*TASK*: Starting with the first line of the data that follows, transcribe every line verbatim until the line containing "right in plan" has been transcribed.
##########
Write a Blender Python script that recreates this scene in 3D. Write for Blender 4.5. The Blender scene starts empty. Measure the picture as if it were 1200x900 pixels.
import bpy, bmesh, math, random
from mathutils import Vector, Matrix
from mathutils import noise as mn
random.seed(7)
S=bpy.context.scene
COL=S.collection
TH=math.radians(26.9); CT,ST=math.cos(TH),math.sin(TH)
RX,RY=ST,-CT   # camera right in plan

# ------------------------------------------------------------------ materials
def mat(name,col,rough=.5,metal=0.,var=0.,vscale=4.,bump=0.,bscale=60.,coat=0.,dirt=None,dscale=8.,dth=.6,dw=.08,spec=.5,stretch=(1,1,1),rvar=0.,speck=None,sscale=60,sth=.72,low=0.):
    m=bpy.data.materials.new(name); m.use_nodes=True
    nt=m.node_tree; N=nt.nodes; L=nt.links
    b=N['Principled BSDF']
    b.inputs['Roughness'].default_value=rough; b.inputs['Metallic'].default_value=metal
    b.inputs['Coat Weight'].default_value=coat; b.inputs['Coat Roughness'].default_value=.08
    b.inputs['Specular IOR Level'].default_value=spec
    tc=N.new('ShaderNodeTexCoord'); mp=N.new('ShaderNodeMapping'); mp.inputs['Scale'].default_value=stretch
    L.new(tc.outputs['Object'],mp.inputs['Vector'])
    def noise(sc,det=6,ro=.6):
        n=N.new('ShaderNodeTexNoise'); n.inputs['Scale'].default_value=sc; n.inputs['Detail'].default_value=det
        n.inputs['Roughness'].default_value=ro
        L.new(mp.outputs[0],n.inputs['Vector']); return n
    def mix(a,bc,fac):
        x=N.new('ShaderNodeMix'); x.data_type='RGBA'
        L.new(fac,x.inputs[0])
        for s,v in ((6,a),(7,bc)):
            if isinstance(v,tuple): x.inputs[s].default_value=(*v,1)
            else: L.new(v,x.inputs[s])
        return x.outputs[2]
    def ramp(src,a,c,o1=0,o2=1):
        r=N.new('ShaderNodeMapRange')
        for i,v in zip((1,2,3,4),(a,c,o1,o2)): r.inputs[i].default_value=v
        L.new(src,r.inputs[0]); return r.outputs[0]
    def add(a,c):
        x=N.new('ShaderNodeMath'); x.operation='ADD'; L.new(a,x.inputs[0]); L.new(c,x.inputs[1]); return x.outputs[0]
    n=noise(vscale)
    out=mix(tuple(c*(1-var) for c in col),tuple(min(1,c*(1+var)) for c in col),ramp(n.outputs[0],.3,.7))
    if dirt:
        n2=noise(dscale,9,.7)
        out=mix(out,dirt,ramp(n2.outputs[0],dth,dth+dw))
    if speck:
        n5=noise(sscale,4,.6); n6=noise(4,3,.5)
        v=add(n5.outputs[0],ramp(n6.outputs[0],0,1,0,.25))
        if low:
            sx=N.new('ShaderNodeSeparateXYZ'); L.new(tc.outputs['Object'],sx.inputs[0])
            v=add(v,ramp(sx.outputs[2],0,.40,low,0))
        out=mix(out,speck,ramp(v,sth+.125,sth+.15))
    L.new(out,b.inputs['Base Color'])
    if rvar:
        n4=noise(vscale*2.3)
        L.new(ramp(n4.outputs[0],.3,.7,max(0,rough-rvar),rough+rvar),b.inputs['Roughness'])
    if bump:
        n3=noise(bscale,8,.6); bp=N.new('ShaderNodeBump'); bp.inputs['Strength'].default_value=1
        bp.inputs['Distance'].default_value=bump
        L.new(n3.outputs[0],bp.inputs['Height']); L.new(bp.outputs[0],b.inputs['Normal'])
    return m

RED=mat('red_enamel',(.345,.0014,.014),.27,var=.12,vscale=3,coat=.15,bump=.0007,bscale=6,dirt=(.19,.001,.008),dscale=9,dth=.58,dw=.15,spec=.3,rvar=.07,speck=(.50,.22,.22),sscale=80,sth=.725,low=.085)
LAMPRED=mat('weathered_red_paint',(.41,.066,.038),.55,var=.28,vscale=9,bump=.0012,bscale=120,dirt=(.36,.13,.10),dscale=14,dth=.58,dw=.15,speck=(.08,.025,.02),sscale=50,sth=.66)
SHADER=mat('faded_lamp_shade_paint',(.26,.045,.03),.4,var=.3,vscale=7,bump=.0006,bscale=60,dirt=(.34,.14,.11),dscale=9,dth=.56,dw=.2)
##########
*REPLY*:
Write a Blender Python script that recreates this scene in 3D. Write for Blender 4.5. The Blender scene starts empty. Measure the picture as if it were 1200x900 pixels.
import bpy, bmesh, math, random
from mathutils import Vector, Matrix
from mathutils import noise as mn
random.seed(7)
S=bpy.context.scene
COL=S.collection
TH=math.radians(26.9); CT,ST=math.cos(TH),math.sin(TH)
RX,RY=ST,-CT   # camera right in plan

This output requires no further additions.